Sunday, November 15, 2015

American Less Religious, But More Subject to Xian Sharia

It's going to take more than a growing minority of the non-religious to stop the race to theocracy.
Is the American public becoming less religious? Yes, at least by some key measures of what it means to be a religious person. An extensive new survey of more than 35,000 U.S. adults finds that the percentages who say they believe in God, pray daily and regularly go to church or other religious services all have declined modestly in recent years.

But the Pew Research Center study also finds a great deal of stability in the U.S. religious landscape. The recent decrease in religious beliefs and behaviors is largely attributable to the “nones” – the growing minority of Americans, particularly in the Millennial generation, who say they do not belong to any organized faith. Among the roughly three-quarters of U.S. adults who do claim a religion, there has been no discernible drop in most measures of religious commitment. Indeed, by some conventional measures, religiously affiliated Americans are, on average, even more devout than they were a few years ago.
Which is exactly why the freakazoids are accelerating the xian sharia takeover of the American legal system, and why they are getting away with it.

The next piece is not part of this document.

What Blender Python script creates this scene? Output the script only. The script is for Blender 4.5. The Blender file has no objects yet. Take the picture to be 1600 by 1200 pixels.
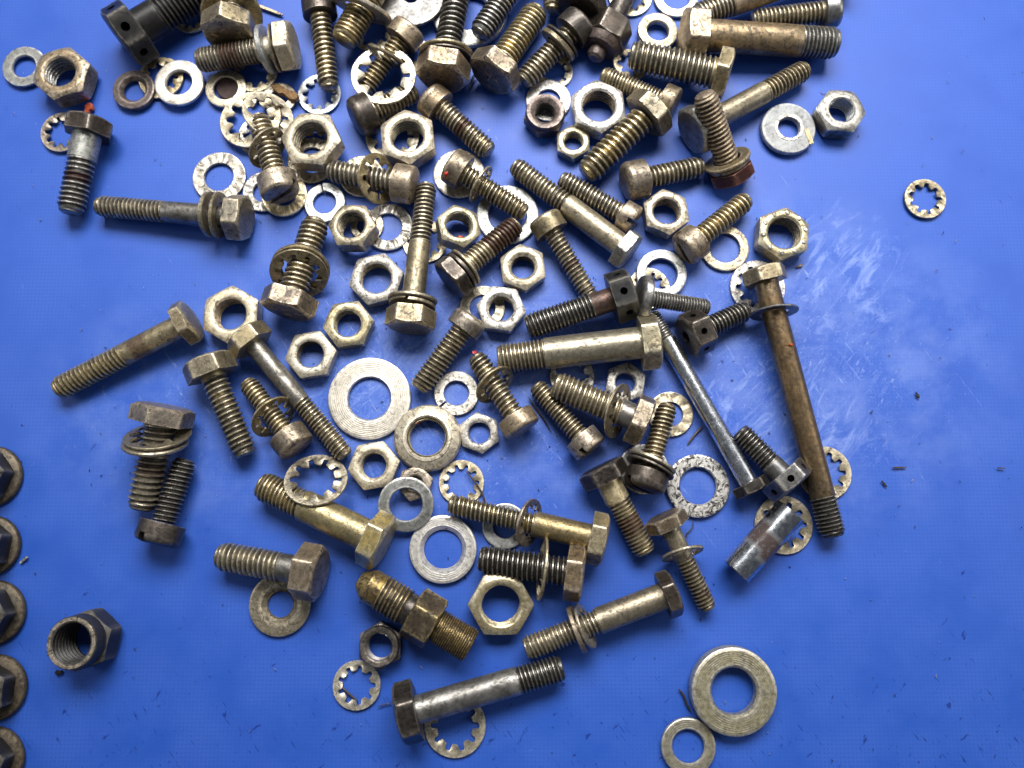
import bpy, math, random
import numpy as np
from mathutils import Matrix, Vector

rnd = random.Random(7)
SC = bpy.context.scene
COL = SC.collection

# ------------------------------------------------------------------ camera, light, exposure
F_PX = 1250.0                  # focal length in pixels of the 1600 px wide photograph
TILT = math.radians(10.0)
CAM_H = 0.234                  # metres above the sheet
cam_data = bpy.data.cameras.new("camera")
cam_data.sensor_width = 36.0
cam_data.lens = F_PX / 1600.0 * 36.0
cam_data.clip_start = 0.01
cam_data.clip_end = 20.0
cam_data.dof.use_dof = True
cam_data.dof.focus_distance = 0.232
cam_data.dof.aperture_fstop = 9.0
cam = bpy.data.objects.new("camera", cam_data)
cam.location = (0.0, 0.0, CAM_H)
cam.rotation_euler = (TILT, 0.0, 0.0)
COL.objects.link(cam)
SC.camera = cam

world = bpy.data.worlds.new("World")
SC.world = world
world.use_nodes = True
bg = world.node_tree.nodes["Background"]
bg.inputs[0].default_value = (0.80, 0.88, 1.0, 1)
bg.inputs[1].default_value = 0.11

def area(name, loc, target, sx, sy, power, col, spread=180):
    l = bpy.data.lights.new(name, 'AREA')
    l.shape = 'RECTANGLE'; l.size = sx; l.size_y = sy
    l.energy = power; l.color = col; l.spread = math.radians(spread)
    o = bpy.data.objects.new(name, l)
    o.location = loc
    d = Vector(target) - Vector(loc)
    o.rotation_euler = d.to_track_quat('-Z', 'Y').to_euler()
    COL.objects.link(o)
    return o
area("window_light", (0.04, 0.40, 0.50), (0.03, 0.11, 0), 0.52, 0.26, 2.0, (1.0, 0.99, 0.97), spread=84)
area("side_light", (0.62, 0.14, 0.40), (0.12, 0.06, 0), 0.25, 0.36, 0.95, (1.0, 0.98, 0.95))
area("left_light", (-0.60, 0.14, 0.40), (-0.12, 0.04, 0), 0.25, 0.36, 0.62, (0.96, 0.98, 1.0))

SC.view_settings.view_transform = 'Standard'
SC.view_settings.look = 'None'
SC.view_settings.exposure = 0.0
SC.view_settings.gamma = 1.0
SC.cycles.max_bounces = 6

# ------------------------------------------------------------------ pixel -> place on the sheet
CT, ST = math.cos(TILT), math.sin(TILT)
def at(px, py, z=0.0):
    dx, dy, dz = (px - 800.0) / F_PX, -(py - 600.0) / F_PX, -1.0
    w = Vector((dx, CT * dy - ST * dz, ST * dy + CT * dz))
    return Vector((0, 0, CAM_H)) + w * ((z - CAM_H) / w.z)
def kk(p):                      # metres per photograph pixel at place p
    d = Vector(p) - Vector((0, 0, CAM_H))
    return (d.y * (-ST) * -1 + -d.z * CT) / F_PX
def kpx(px, py, z=0.0):
    return kk(at(px, py, z))

# ------------------------------------------------------------------ materials
def nd(nt, typ, **kw):
    n = nt.nodes.new(typ)
    for k, v in kw.items():
        if k.startswith('i_'):
            n.inputs[k[2:].replace('_', ' ')].default_value = v
        else:
            setattr(n, k, v)
    return n
def ramp(nt, src, a, b):
    m = nd(nt, 'ShaderNodeMapRange'); m.clamp = True
    m.inputs['From Min'].default_value = a; m.inputs['From Max'].default_value = b
    nt.links.new(src, m.inputs['Value'])
    return m.outputs[0]
def mix(nt, fac, a, b):
    m = nd(nt, 'ShaderNodeMix', data_type='RGBA')
    for sock, v in ((m.inputs[0], fac), (m.inputs[6], a), (m.inputs[7], b)):
        if isinstance(v, (int, float)): sock.default_value = v
        elif isinstance(v, tuple): sock.default_value = (v[0], v[1], v[2], 1)
        else: nt.links.new(v, sock)
    return m.outputs[2]
def mth(nt, op, a, b=None, c=None):
    m = nd(nt, 'ShaderNodeMath', operation=op)
    for i, v in enumerate((a, b, c)):
        if v is None: continue
        if isinstance(v, (int, float)): m.inputs[i].default_value = v
        else: nt.links.new(v, m.inputs[i])
    return m.outputs[0]
def noise(nt, vec, scale, detail=3.0, rough=0.55, dist=0.0):
    n = nd(nt, 'ShaderNodeTexNoise')
    n.inputs['Scale'].default_value = scale; n.inputs['Detail'].default_value = detail
    n.inputs['Roughness'].default_value = rough; n.inputs['Distortion'].default_value = dist
    nt.links.new(vec, n.inputs['Vector'])
    return n.outputs['Fac']

def metal(name, base, base2, worn, dirt=(0.030, 0.024, 0.018), dirt_amt=0.5, rough=0.38, metallic=0.85,
          stain=(0.045, 0.016, 0.010), rings=False, bump=0.5):
    if name not in ('polished_steel', 'black_oxide'):
        dirt_amt = dirt_amt + 0.14
        base = tuple(x * 0.88 for x in base); base2 = tuple(x * 0.76 for x in base2)
    m = bpy.data.materials.new(name); m.use_nodes = True
    nt = m.node_tree; L = nt.links
    bs = nt.nodes['Principled BSDF']
    tc = nd(nt, 'ShaderNodeTexCoord'); oi = nd(nt, 'ShaderNodeObjectInfo')
    off = nd(nt, 'ShaderNodeVectorMath', operation='ADD')
    mul = nd(nt, 'ShaderNodeMath', operation='MULTIPLY'); mul.inputs[1].default_value = 3.7
    L.new(oi.outputs['Random'], mul.inputs[0])
    L.new(tc.outputs['Object'], off.inputs[0]); L.new(mul.outputs[0], off.inputs[1])
    v = off.outputs[0]
    n1 = noise(nt, v, 260, 3)
    n2 = noise(nt, v, 900, 5, 0.65)
    n3 = noise(nt, v, 4200, 2, 0.6)
    n4 = noise(nt, v, 480, 5, 0.7, 1.5)
    rv = mth(nt, 'MULTIPLY_ADD', oi.outputs['Random'], 0.34, -0.17)
    c = mix(nt, ramp(nt, mth(nt, 'ADD', n1, rv), 0.38, 0.62), base, base2)
    # fine tonal grain
    hv = nd(nt, 'ShaderNodeHueSaturation')
    L.new(c, hv.inputs['Color'])
    r2 = mth(nt, 'FRACT', mth(nt, 'MULTIPLY', oi.outputs['Random'], 17.31))
    L.new(mth(nt, 'ADD', mth(nt, 'MULTIPLY_ADD', n2, 1.1, 0.27), mth(nt, 'MULTIPLY', r2, 0.34)), hv.inputs['Value'])
    L.new(mth(nt, 'MULTIPLY_ADD', mth(nt, 'FRACT', mth(nt, 'MULTIPLY', oi.outputs['Random'], 5.77)), 0.75, 0.52), hv.inputs['Saturation'])
    c = hv.outputs[0]
    wa = nd(nt, 'ShaderNodeAttribute', attribute_name='wear')
    sa = nd(nt, 'ShaderNodeAttribute', attribute_name='stain')
    wf = mth(nt, 'MULTIPLY', wa.outputs['Fac'], ramp(nt, n2, 0.30, 0.56))
    c = mix(nt, wf, c, worn)
    df = mth(nt, 'MULTIPLY', ramp(nt, n4, 0.60 - 0.13 * dirt_amt, 0.68 - 0.10 * dirt_amt), min(1.0, 0.45 + dirt_amt * 0.5))
    df2 = mth(nt, 'MULTIPLY', ramp(nt, n3, 0.60, 0.70), 0.45 * dirt_amt)
    df = mth(nt, 'MAXIMUM', df, df2)
    c = mix(nt, df, c, dirt)
    ga = nd(nt, 'ShaderNodeAttribute', attribute_name='groove_dark')  # darker colour mixed into the thread roots, broken up by noise
    gf = mth(nt, 'MULTIPLY', ga.outputs['Fac'], ramp(nt, n1, 0.25, 0.60))
    n5 = noise(nt, v, 620, 4, 0.6, 0.8)
    crk = mth(nt, 'MULTIPLY', ramp(nt, mth(nt, 'ABSOLUTE', mth(nt, 'SUBTRACT', n5, 0.5)), 0.014, 0.002), ramp(nt, n1, 0.44, 0.56))
    crk = mth(nt, 'MULTIPLY', crk, 0.9 * min(1, dirt_amt * 1.6))
    df = mth(nt, 'MAXIMUM', df, crk)
    c = mix(nt, mth(nt, 'MULTIPLY', mth(nt, 'MAXIMUM', gf, crk), 0.85), c, dirt)
    sf = mth(nt, 'MULTIPLY', sa.outputs['Fac'], ramp(nt, n2, 0.22, 0.46))
    c = mix(nt, sf, c, stain)
    bs.inputs['Specular IOR Level'].default_value = 0.25 if name == 'black_oxide' else 0.4
    L.new(c, bs.inputs['Base Color'])
    any_d = mth(nt, 'MAXIMUM', mth(nt, 'MAXIMUM', df, sf), mth(nt, 'MULTIPLY', gf, 0.6))
    L.new(mth(nt, 'MULTIPLY', mth(nt, 'MULTIPLY_ADD', any_d, -0.75, 1.0), metallic), bs.inputs['Metallic'])
    L.new(mth(nt, 'MULTIPLY_ADD', n2, 0.30, rough - 0.13), bs.inputs['Roughness'])
    b1 = nd(nt, 'ShaderNodeBump'); b1.inputs['Strength'].default_value = bump; b1.inputs['Distance'].default_value = 0.00012
    h = mth(nt, 'MULTIPLY_ADD', n3, 0.5, n2)
    h = mth(nt, 'SUBTRACT', h, mth(nt, 'MULTIPLY', df, 0.35))
    if rings:
        sx = nd(nt, 'ShaderNodeSeparateXYZ'); L.new(tc.outputs['Object'], sx.inputs[0])
        r = mth(nt, 'SQRT', mth(nt, 'ADD', mth(nt, 'MULTIPLY', sx.outputs[0], sx.outputs[0]), mth(nt, 'MULTIPLY', sx.outputs[1], sx.outputs[1])))
        wv = mth(nt, 'SINE', mth(nt, 'MULTIPLY_ADD', r, 11000.0, mth(nt, 'MULTIPLY', n1, 9.0)))
        h = mth(nt, 'MULTIPLY_ADD', mth(nt, 'MULTIPLY', wv, ramp(nt, n1, 0.32, 0.55)), 0.26, h)
    L.new(h, b1.inputs['Height']); L.new(b1.outputs[0], bs.inputs['Normal'])
    return m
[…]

The New York Times’ series on the use of binding arbitration to “privatize” disputes usually resolved by the courts continues today with a piece (again by Michael Corkery and Jessica Silver-Greenberg) focusing on the use of arbitration requirements which substitute religious for secular law. A sample:
For generations, religious tribunals have been used in the United States to settle family disputes and spiritual debates. But through arbitration, religion is being used to sort out secular problems like claims of financial fraud and wrongful death.
Customers who buy bamboo floors from Higuera Hardwoods in Washington State must take any dispute before a Christian arbitrator, according to the company’s website. Carolina Cabin Rentals, which rents high-end vacation properties in the Blue Ridge Mountains of North Carolina, tells its customers that disputes may be resolved according to biblical principles. The same goes for contestants in a fishing tournament in Hawaii.
Religious arbitration clauses…have often proved impervious to legal challenges.
Scientology forbids its followers from associating with former members who have been declared “suppressive persons,” according to people who have left the church. But this year, a federal judge in Florida upheld a religious arbitration clause requiring Luis Garcia, a declared suppressive, to take his claim that the church had defrauded him of tens of thousands of dollars before a panel of Scientologists, instead of going to court.
The piece also discusses at some length complaints against “Christian” counseling and rehab services—some of them mandated by actual courts—that try to “de-gay” people and exploit free labor and then defend themselves with arbitration clauses that subject all disputes to “scriptural” standards.

In other words, greed and bigotry have joined hands via arbitration requirements.